The 145 MW RtB portfolio will add to 70 MW of operational assets under Svea Solar’s ownership, taking the developer a step closer to its target of getting roughly 2 GW online by the end of the decade.
“That will cost around EUR 500,000–600,000/MW to realise, so we’re talking about easily EUR 1bn–1.2bn of capital that we require, and a big share of that we hope to be able to finance with debt financing through various lenders,” said Godderis.
He did not disclose a specific leverage target, noting that solar is an emerging technology in the Swedish market, and in some cases Svea Solar may be the first to approach lenders for financing in this area.
This was the case with Skandinaviska Enskilda Banken (SEB), from which Svea Solar secured SEK 350m (EUR 32.31m) in portfolio debt financing late last year. The financing is intended to accelerate development of solar parks across Sweden, including supporting several large-scale projects totalling 80 MW.
In addition to the 145 MW at RtB, Svea Solar’s utility-scale pipeline across Sweden includes 25 MW under construction and more than 3 GW of earlier stage projects, of which 1 GW has preliminary grid connection agreements or is in advanced permitting.
Within the earlier stage pipeline is 500 MW that Svea Solar will develop on land belonging to Stora Enso. The agreement with Stora Enso is part of the developer’s partnership strategy, through which Svea Solar is co-developing projects with larger land owners that may also co-invest to deliver large assets.
The developer also has a development pipeline of around 250 MW in Italy and Cyprus, along with an operating 3 MW asset in the latter.
“But the focus to be clear is Sweden, we are pretty much a Swedish focussed development IPP,” he said.
He continued: “Our prime focus for the coming years is to realise our pipeline, move them from development assets into operational assets,” said Godderis.

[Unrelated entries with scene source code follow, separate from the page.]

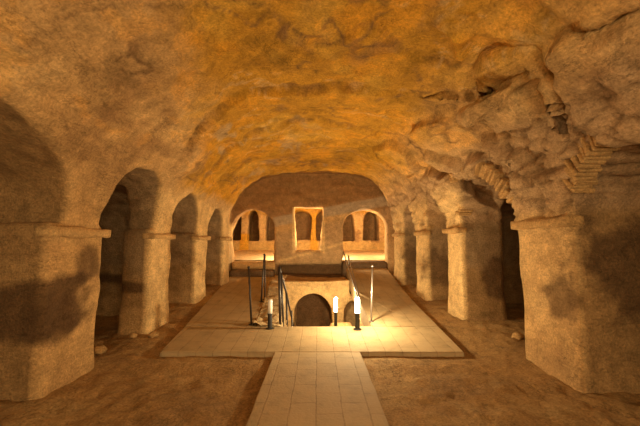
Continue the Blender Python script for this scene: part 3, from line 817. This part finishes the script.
# ------------------------------------------------------------------ masonry arches and rubble of the right arcade
def arch_ring(y0, y1, sp, apex, xin, label, depth=0.25, thick=0.065, t0=0.0, t1=math.pi, seed=1):
    rnd = random.Random(seed)
    bm = bmesh.new()
    w = (y1 - y0) / 2; c = (y0 + y1) / 2; h = apex - sp
    L = math.pi * (w + h) / 2
    nst = int(L / thick * (t1 - t0) / math.pi)
    for i in range(nst):
        t = t0 + (i + .5) / nst * (t1 - t0)
        rd = depth * rnd.uniform(.75, 1.15)
        yy_ = c - math.cos(t) * (w + rd / 2 - .02); zz = sp + math.sin(t) * (h + rd / 2 - .02)
        nrm = Vector((0, -math.cos(t) * h, math.sin(t) * w)).normalized()
        ang = math.atan2(nrm.z, nrm.y)
        xi = xin(zz) + rnd.uniform(-.035, .03)
        M = Matrix.Translation((xi + .15, yy_, zz)) @ Matrix.Rotation(ang, 4, 'X') @ Matrix.Rotation(rnd.uniform(-.05, .05), 4, 'Z')
        r = bmesh.ops.create_cube(bm, size=1, matrix=M @ Matrix.Diagonal((0.26, rd, L / nst * (t1 - t0) * .31 * rnd.uniform(.85, 1.0), 1)) if False else M @ Matrix.Diagonal((0.26, rd, (L * (t1 - t0) / math.pi / nst) * rnd.uniform(.82, .97), 1)))
        for v in r['verts']:
            v.co += Vector((rnd.uniform(-.012, .012), rnd.uniform(-.012, .012), rnd.uniform(-.012, .012)))
    bmesh.ops.bevel(bm, geom=list(bm.edges), offset=.012, segments=1, affect='EDGES')
    o = (xin(sp) + .1, c, sp)
    for v in bm.verts: v.co -= Vector(o)
    return props(bm_obj('masonry_arch', bm, STONE_W, None, o), label, 'arch')
def xin_for(y):
    w = float(wall_r(y)); cz0 = float(ceil_z(y))
    def fz_(z_):
        u = max(0, z_ - 1.6) / (cz0 - 1.6)
        return w * max(0.1, 1 - u ** 2.0) ** (1 / 2.0)
    return fz_
arch_ring(5.10, 6.90, SP_R, 2.85, xin_for(6.0), 'rough masonry arch of thin stones over the dark passage bay', seed=2, t0=0.30, t1=math.pi - 0.25)
arch_ring(1.33, 4.07, SP_R, 2.62, xin_for(2.9), 'masonry arch nearest on the right, cut by the picture edge', seed=3, t0=0.9, t1=math.pi - 0.42)

# ------------------------------------------------------------------ loose stones
def stone(loc, r, label, group, seed):
    rnd = random.Random(seed)
    bm = bmesh.new(); bmesh.ops.create_icosphere(bm, subdivisions=3, radius=1)
    V = np.array([v.co[:] for v in bm.verts])
    dsp = 1 + fbm(V + seed * 5.1, 1.1, 3, .6, seed) * .55
    dirs = RNG.randn(7, 3); dirs /= np.linalg.norm(dirs, axis=1)[:, None]
    for dvec in dirs:      # flatten facets
        t = (V * dsp[:, None]) @ dvec
        dsp = np.where(t > .72, dsp * .72 / t, dsp)
    for v, s in zip(bm.verts, dsp):
        v.co *= s * r; v.co.z *= .7
    zmin = min(v.co.z for v in bm.verts)
    for v in bm.verts: v.co.z -= zmin
    return props(bm_obj('loose_stone', bm, STONE_W, None, loc, True), label, 'stone', group)
def ground(x_, y_): return float(dirt_z(np.array([[x_, y_, 0.0]]))[0])
for i, (x_, y_, r_, lab) in enumerate([
        (-3.25, 5.35, .11, 'loose stone on the earth in the second left bay, by the pier'),
        (-3.05, 5.95, .07, 'small loose stone at the foot of second left pier'),
        (-2.75, 6.05, .08, 'small rounded stone beside the left platform edge'),
        (3.3, 5.9, .10, 'loose stone lying before the dark right passage')]):
    stone((x_, y_, ground(x_, y_) - .02), r_, lab, None, i + 3)
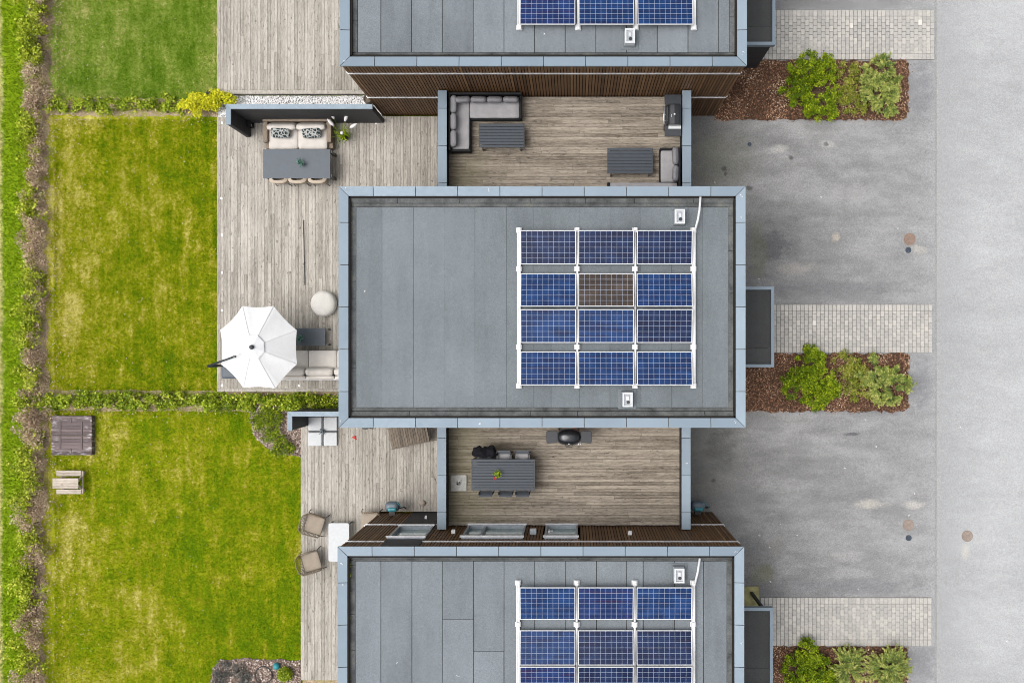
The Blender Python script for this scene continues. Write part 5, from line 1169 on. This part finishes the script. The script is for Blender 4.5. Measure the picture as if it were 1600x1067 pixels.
P=[(x+random.gauss(.03,.05),y+random.gauss(.03,.06),TZ+.86+random.random()*.1) for _ in range(90)]; raw('leaves',leaf_quads(np.array(P),.06,.8,.5),4,rng.random(90),M['shrub'],o); P=[(x-.05+random.gauss(0,.025),y-.10+random.gauss(0,.025),TZ+.92+random.random()*.04) for _ in range(14)]; raw('petals',leaf_quads(np.array(P),.045,.8,.8),4,rng.random(14),M['red'],o)
x0,x1,y0,y1=R(704,729,742,767,TZ+.06); o=thing('parasol_stand','square pale concrete parasol foot with empty socket on the lower terrace','parasol base',((x0+x1)/2,(y0+y1)/2,TZ)); MB().box(x0,x1,y0,y1,TZ+.002,TZ+.06).build('slab',M['conc'],o,bevel=.008); MB().at((x0+x1)/2-.01,(y0+y1)/2-.01,TZ+.06).lathe([(.06,0),(.055,.10),(.03,.10),(.03,.01),(.005,.01)],16).build('socket',M['coal'],o); MB().tube([((x0+x1)/2+.0,(y0+y1)/2+.05,TZ+.13),((x0+x1)/2+.07,(y0+y1)/2+.10,TZ+.13)],.018,8).build('knob',M['white'],o)
# kettle style gas grill
z=TZ+.92; x0,x1,y0,y1=R(853,925,673.5,694,z); cx_,cy_=W(889,683,z+.1); o=thing('barbecue','black oval lidded barbecue with two fold out shelves by the parapet','grill',(cx_,cy_,TZ))
lx=.36; ly=.235
m=MB().at(cx_,cy_,z); 
vs=[];fs=[];n=28;rings=7
for j in range(rings+1):
    t=j/rings*PI/2
    for k in range(n):
        a=2*PI*k/n; q=lambda v:math.copysign(abs(v)**.75,v); vs.append((lx*q(math.cos(a))*math.cos(t)**.6 if j<rings else 0.01*math.cos(a),ly*q(math.sin(a))*math.cos(t)**.6 if j<rings else .01*math.sin(a),.19*math.sin(t)))
for j in range(rings):
    for k in range(n): k2=(k+1)%n; fs.append((j*n+k,j*n+k2,(j+1)*n+k2,(j+1)*n+k))
m.add(vs,fs); ld=m.build('lid',M['hood'],o,True)
m=MB().at(cx_,cy_,z); m.tube([(1.02*lx*math.copysign(abs(math.cos(2*PI*k/28))**.75,math.cos(2*PI*k/28)),1.03*ly*math.copysign(abs(math.sin(2*PI*k/28))**.75,math.sin(2*PI*k/28)),-.005) for k in range(29)],.018,8); m.build('rim',M['coal'],o,True)
MB().tube([(cx_-.10,cy_-ly-.0,z+.05),(cx_-.10,cy_-ly-.07,z+.06),(cx_+.10,cy_-ly-.07,z+.06),(cx_+.10,cy_-ly-.0,z+.05)],.014,8).build('handle',M['coal'],ld,True)
MB().at(cx_,cy_-.19,z+.10).lathe([(.03,0),(.03,.02),(.005,.025)],14).build('thermometer',M['steel'],ld)
m=MB(); m.rbox((cx_,cy_,z-.14),(lx*1.8,ly*1.7,.25),.1,0,8); m.build('firebox',M['coal'],o,True)
for s in (-1,1):
    xa=cx_+s*(lx+.005); xb=cx_+s*.715; m=MB(); P=[(xa,cy_-.18),(xb-s*.04,cy_-.21),(xb,cy_-.16),(xb,cy_+.16),(xb-s*.04,cy_+.19),(xa,cy_+.18)]
    if s<0: P=P[::-1]
    m.prism(P,z-.05,z-.015); m.build('side_shelf',M['charcoal'],o,bevel=.01)
m=MB()
for a in (-.3,.3):
    m.tube([(cx_+a*.7,cy_,z-.25),(cx_+a*1.1,cy_-.2,TZ)],.02,8); m.tube([(cx_+a*.7,cy_,z-.25),(cx_+a*1.1,cy_+.2,TZ)],.02,8)
m.build('stand',M['coal'],o)
for k in range(2): MB().tube([(cx_+.30+.06*k,cy_-.20,z-.02),(cx_+.31+.07*k,cy_-.25,z-.02)],.022,10).build('knob',M['steel'],o)
m=MB(); m.tube([(cx_+.15,cy_+.25,z-.1),(cx_+.25,cy_+.33,z-.05),(cx_+.35,cy_+.28,z-.12),(cx_+.30,cy_+.20,z-.3)],.016,8); m.build('gas_hose',M['orange'],o,True)

# ---------------------------------------------------------------- loose flecks (fallen petals and droppings)
P=[]
for (px,py,z) in ((1283,308,.02),(1403,357,.02),(1117,285,.02),(1186,436,.02),(1352,655,.02),(1369,697,.02),(1319,731,.02),(1429,771,.02),(1187,836,.02),(1245,836,.02),(1202,855,.02),(1204,908,.02),(1341,920,.02),(1574,1001,.02),(1500,667,.02),(1420,805,.02),(570,455,6.19),(850,53,6.41),(764,297,6.41),(749,662,6.41),(535,705,DZ+.01),(1158,339,6.41),(1158,306,6.41),(1149,659,6.41),(1158,1004,6.41),(1150,862,6.41),(534,880,6.41),(536,914,6.41),(533,658,6.41),(540,294,6.41),(538,96,6.41),(1161,83,6.41),(620,1034,6.19),(716,1055,6.19),(1073,724,3.71)):
    x,y=W(px,py,z)
    for _ in range(6): P.append((x+random.gauss(0,.018),y+random.gauss(0,.018),z+.006+random.random()*.006))
for _ in range(95):
    if random.random()<.6: P.append((random.uniform(-12.4,-6.9),random.uniform(-1.4,8),DZ+.006))
    else: P.append((random.uniform(5.2,13),random.uniform(-12,12),.024))
P=np.array(P); tag(raw('litter',leaf_quads(P,.022,4.,.8),4,rng.random(len(P)),M['petal']),kind='stuff')
P=[]
for _ in range(900): P.append((random.uniform(-18.3,-9.6) if random.random()<.6 else random.uniform(-18.4,-17.),random.uniform(-12.5,12.5),.05))
P=np.array([p for p in P if not(p[0]>XL-.05)]); tag(raw('fallen_leaves',leaf_quads(P,.045,3.,.6),4,np.clip(rng.random(len(P))*.5+.5,0,1),M['dry']),kind='stuff')
P=[]
for hx0,hy0,hy1 in ((HM[0],HM[2],HM[3]),(HT[0],HT[2],HT[3]),(HB[0],HB[2],HB[3])):
    for _ in range(45): y=random.uniform(hy0+.4,hy1-.3); P.append((hx0+.275+random.uniform(.01,.09),y if random.random()<.4 else hy1-.5-abs(random.gauss(0,.6)),6.245))
P=np.array(P); tag(raw('moss',leaf_quads(P,.026,3.,.8),4,rng.random(len(P)),M['hedge2']),kind='stuff')

# ---------------------------------------------------------------- camera, light
cam=bpy.data.cameras.new('camera'); co=bpy.data.objects.new('camera',cam); COL.objects.link(co); co.location=(0,0,H); co.rotation_euler=(0,0,0)
cam.sensor_width=36; cam.lens=36*F/1600; cam.shift_x=-(NX-800)/1600; cam.shift_y=(NY-533.5)/1600; cam.clip_end=1000; sc.camera=co
w=bpy.data.worlds.new('World'); sc.world=w; w.use_nodes=True; nt=w.node_tree; bg=nt.nodes['Background']; sky=nt.nodes.new('ShaderNodeTexSky'); sky.sky_type='NISHITA'; sky.sun_disc=False
EL,AZ=math.radians(68),math.radians(258)
sky.sun_elevation=EL; sky.sun_rotation=AZ; sky.air_density=.7; sky.dust_density=5.; sky.ozone_density=.0
hs=nt.nodes.new('ShaderNodeHueSaturation'); hs.inputs['Saturation'].default_value=.30; nt.links.new(sky.outputs[0],hs.inputs['Color']); nt.links.new(hs.outputs[0],bg.inputs[0]); bg.inputs[1].default_value=.15
sl=bpy.data.lights.new('sun','SUN'); so=bpy.data.objects.new('sun',sl); COL.objects.link(so); sl.energy=.6; sl.angle=math.radians(45); sl.color=(1.,.97,.93)
d=Vector((math.sin(AZ)*math.cos(EL),math.cos(AZ)*math.cos(EL),math.sin(EL))); so.rotation_euler=d.to_track_quat('Z','Y').to_euler(); so.location=(0,0,30)
vs_=sc.view_settings; vs_.view_transform='Standard'; vs_.look='None'; vs_.gamma=1; vs_.exposure=.72; vs_.use_curve_mapping=False
sc.cycles.filter_width=1.0; sc.cycles.use_denoising=True; sc.cycles.max_bounces=6
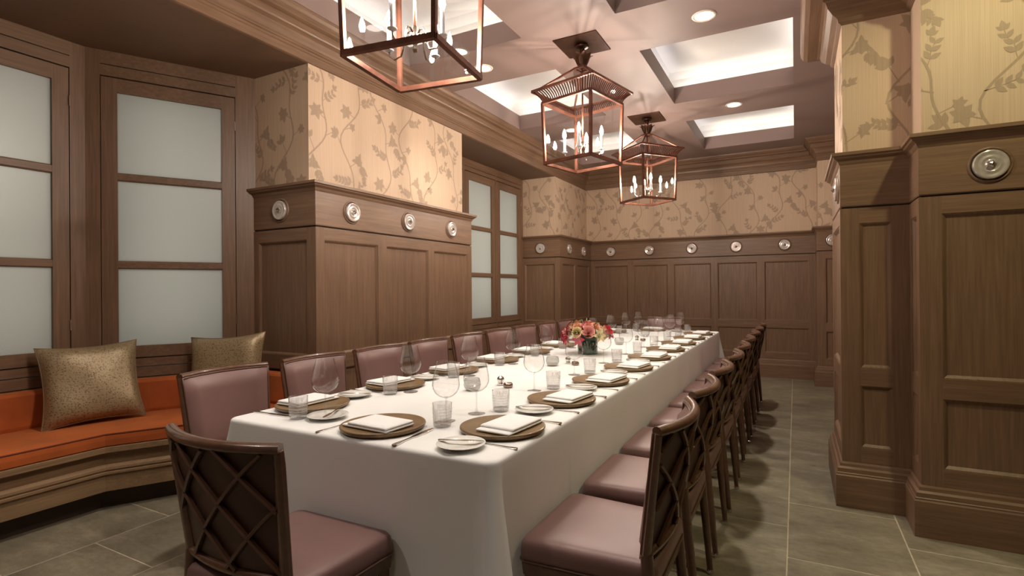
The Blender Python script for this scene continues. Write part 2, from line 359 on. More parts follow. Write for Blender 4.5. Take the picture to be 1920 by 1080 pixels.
# floral print, flat leaves and twigs a hair proud of the paper
def clip(poly, w, h):
    def cut(P, f, isx):
        o = []
        for i in range(len(P)):
            a, b_ = P[i], P[(i+1) % len(P)]; fa, fb = f(a), f(b_)
            if fa >= 0: o.append(a)
            if fa*fb < 0:
                t = fa/(fa-fb); o.append((a[0]+(b_[0]-a[0])*t, a[1]+(b_[1]-a[1])*t))
        return o
    for f in (lambda p: p[0]-.002, lambda p: w-.002-p[0], lambda p: p[1]-.002, lambda p: h-.002-p[1]):
        poly = cut(poly, f, 0)
        if len(poly) < 3: return None
    return poly
def floral(par, F, u0, u1, z0, z1, n, seed):
    KF = 1.3; rnd = random.Random(seed); W_, H_ = (u1-u0)/KF, (z1-z0)/KF; polys = []
    def leaf(x, y, a, L, wd, k=3):
        pts = []
        for i in range(k*2+1):
            t = i/(k*2) if i <= k*2 else 0
            pts.append((t, math.sin(PI*min(1, t**.8))*wd))
        up = [(L*t, q) for t, q in pts]; dnn = [(L*t, -q) for t, q in pts[1:-1]][::-1]
        c_, s_ = math.cos(a), math.sin(a)
        polys.append([(x+c_*p-s_*q, y+s_*p+c_*q) for p, q in up+dnn])
    def petal_star(x, y, r, a0):
        r *= .88
        for k in range(6):
            a = a0+k*PI/3+rnd.uniform(-.2, .2); leaf(x-.012*math.cos(a), y-.012*math.sin(a), a, r*rnd.uniform(.85, 1.15), r*.27)
    def blob(x, y, r, a0):
        m = 16
        polys.append([(x+r*(1+.18*math.cos(5*2*PI*k/m+a0))*math.cos(2*PI*k/m), y+r*(1+.18*math.cos(5*2*PI*k/m+a0))*math.sin(2*PI*k/m)) for k in range(m)])
        for k in range(3): leaf(x, y, a0+2*PI*k/3, r*1.9, r*.42)
    def stem(pts, wd):
        for i in range(len(pts)-1):
            (x, y), (X, Y) = pts[i], pts[i+1]; d = math.hypot(X-x, Y-y) or 1; nx, ny = -(Y-y)/d*wd, (X-x)/d*wd; ex, ey = (X-x)*.12, (Y-y)*.12
            polys.append([(x-ex+nx, y-ey+ny), (x-ex-nx, y-ey-ny), (X+ex-nx, Y+ey-ny), (X+ex+nx, Y+ey+ny)])
    def sprig(x, y, a, L):
        k = rnd.randint(4, 6); pts = []
        for i in range(k+1):
            t = i/k; aa = a+.5*t*(rnd.random()-.3); pts.append((x+math.cos(aa)*L*t, y+math.sin(aa)*L*t))
        stem(pts, .0016)
        for i, (px, py) in enumerate(pts[1:]):
            l = .042*(1-.35*i/k)
            leaf(px, py, a+.8, l, l*.26); leaf(px, py, a-.8, l, l*.26)
        leaf(*pts[-1], a, .04, .011)
    x0 = rnd.uniform(-.05, .12); vi = 0
    while x0 < W_+.15:
        ph = rnd.uniform(0, 6.28); y = -.2-rnd.uniform(0, .3); k = rnd.randint(0, 5); pts = []
        X = lambda yy: x0+.075*math.sin(yy*7.2+ph)+.03*math.sin(yy*17+ph*2)
        while y < H_+.15:
            st_ = rnd.uniform(.088, .115); y += st_; sd = 1 if k % 2 else -1
            x = X(y); a = PI/2-.5*math.cos(y*7.2+ph)
            bx, by = x+sd*.066, y+rnd.uniform(.02, .05)
            kind = k % 6
            if kind == 0: stem([(x, y), (bx, by)], .0026); petal_star(bx, by, .072, rnd.random())
            elif kind == 3: stem([(x, y), (bx, by)], .0026); blob(bx, by, .030, rnd.random()*6); sprig(bx+sd*.02, by-.02, -PI/2+sd*.4, .075)
            elif kind == 4: stem([(x, y), (bx*.5+x*.5, by+.02)], .0024); leaf(bx*.5+x*.5, by+.02, a-sd*.9, .06, .015); leaf(bx*.5+x*.5, by+.02, a-sd*1.9, .055, .014); leaf(bx*.5+x*.5, by+.02, a-sd*.1, .05, .013)
            elif kind == 5: stem([(x, y), (bx, by)], .0022); petal_star(bx, by, .048, rnd.random())
            else: sprig(x, y, a-sd*rnd.uniform(.7, 1.1), .125)
            k += 1
        n_ = int((H_+.4)/.035)
        stem([(X(-.2+.035*i), -.2+.035*i) for i in range(n_)], .0046)
        x0 += rnd.uniform(.24, .28); vi += 1
    mb = MB()
    for i, P in enumerate(polys):
        P = clip([(x_*KF, y_*KF) for x_, y_ in P], W_*KF, H_*KF)
        if not P: continue
        nn = n+.0005+.000011*(i*37 % 101)
        fs = tuple(range(len(P)))
        if F.U.cross(F.N).z > 0: fs = fs[::-1]
        mb.add([F.p(u0+x, nn, z0+y) for x, y in P], [fs])
    o = mb.build('floral_print', PRINT, par); o['kind'] = 'stuff'

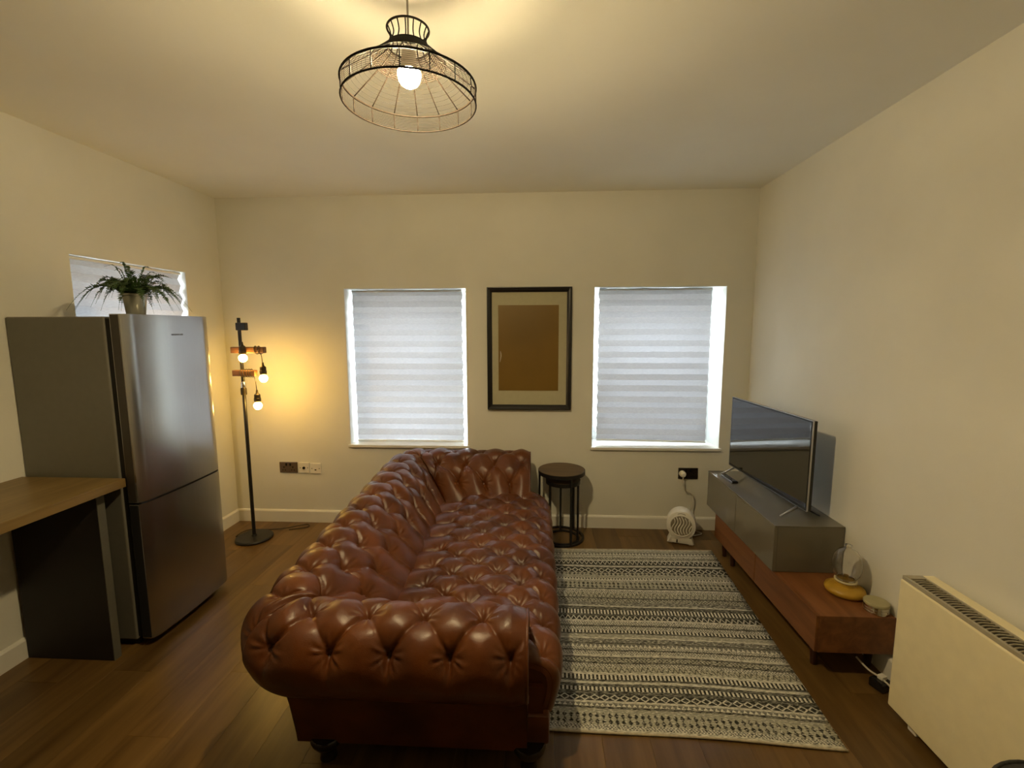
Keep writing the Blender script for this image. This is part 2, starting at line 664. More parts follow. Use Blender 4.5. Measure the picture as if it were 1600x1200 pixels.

Another area that Svea Solar may branch out into in future is battery development, as the markets become more established and prices improve, and a need for battery assets emerges.
Again noting that the Swedish solar sector is only now emerging, Godderis said: “Many of the issues that you see when it comes to cannibalisation and negative pricing etcetera are less of an issue in Sweden as they are in the continent, and therefore there is not an urgent need to install batteries like in Germany, or the Netherlands, or Germany, or the UK. However, I do expect that over time many solar parks will have a collocated battery, also in Sweden.”
Revenue strategy
“All our assets that we have operating are backed by a solar PPA, typically with Swedish corporates or utilities, and that’s our prime way of operating,” said Godderis. “We very much believe in the corporate PPA model and that’s what we work on in order to secure future cashflows from the operations.”
Godderis did not offer specifics regarding price or length, but noted that corporate PPAs in Sweden are typically for around 10 years.
As part of its PPA strategy, Svea Solar has previously signed agreements with companies including Arla, Parks and Resorts, Vida, and Ljusgårda.
The latter agreement is for production from Svea Solar’s 8 MWh agrivoltaics park in Hova, in the Gullspång municipality. Sweden’s first large-scale agrivoltaic park, the asset was inaugurated in September 2024.
PPAs are also already in place that will support the solar projects that Svea Solar has under construction, as well as those at ready-to-build. However, Godderis noted that PPA negotiations are ongoing as the developer considers how to optimise supply from its portfolio.
“We can take the investment decision [on the 120 MW project] now, we just are continuously looking at how we can optimise the PPA allocation to see how we can further optimise our financial returns,” said Godderis.
He added: “We really look at, of course, realising our portfolio and what’s required there…but also looking at, if we have a certain hedge or a PPA option versus another one what does that mean for the bank financing and how can we optimise what type of margins can we get, what type of minimum gearing can we get, etc.”
Godderis continued: “We want to basically…decouple the PPA process somewhat from the asset realisation process. If I have to find a PPA every time a project gets ready to build, I’m very time bound. So what we try to have dialogues with lots of parties, understand what flexibility they have, and then see how we can secure and negotiate certain volumes given a certain confidence level that we have to have the assets ready when we need to start fulfilling the PPA.”
Svea Solar’s revenue strategy also includes participation in Sweden’s ancillary services market.
Godderis noted that the market has seen a dramatic drop in prices compared to very high peaks observed two years ago, but this has little impact on Svea Solar which only views the revenue stream as supplementary.
“It requires from us limited investment to be able to participate on those markets, thus let’s do that, see that as an additional revenue stream, but we don’t…count on it,” said Godderis.
“Because we can’t really make any firm enough prediction on how these markets will develop, we prefer not to include it in our models. [We] just know that historically the value of ancillary services was very high in Sweden [and] moving forward we believe there will be something.”